David Timbs | 15 October 2015  

I love your articulation of belief in our human capacity and passion for God's kindom to come among us and recognition of Francis' truth and way forward in Laudate Si!


Marie Bourke FMDM | 16 October 2015  

Any "self-respecting critical-thinking-based theological curriculum" will have a contemplative orientation that recognizes both the self-revelation and the mysteriousness of its subject,God. It will also value the disinteredness of philosophy as an instrument for evaluating praxis.


John | 19 October 2015  

Jenny, I keep a folder on my I-pad captioned INSPIRATIONAL. Your article is very deservedly included.
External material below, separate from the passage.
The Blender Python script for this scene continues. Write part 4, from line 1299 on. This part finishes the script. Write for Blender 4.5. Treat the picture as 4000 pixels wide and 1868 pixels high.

John Casey | 28 October 2015  

A belated reply to Mr Timbs re 'FrJG talking through his biretta' My post had highlighted the most rocky evolution of lib theol from Marxist influences; add opposition from Bergoglio in the 70s and trenchant opposition from Ratzinger in early 80s-before the final slow redactions and nuanced endorsement "In 1984, it was reported that a meeting occurred between the CDF and the CELAM bishops, during which a rift developed between Ratzinger and some of the bishops, with Ratzinger issuing official condemnations of certain elements of liberation theology."[A necessary historical evolution of lib theol isthe antithesis of unnuanced naive embracing of same! "Blase Bonpane, a former Maryknoll father and founding director of the Office of the Americas, said "The new pope has not been comfortable with liberation theology".[39]" https://en.wikipedia.org/wiki/Liberation_theology


Father John George | 11 November 2015  

An awe inspired discourse for me. My theological interest is great, my education minimal and a little old for PHD. But I encourage those younger to do so.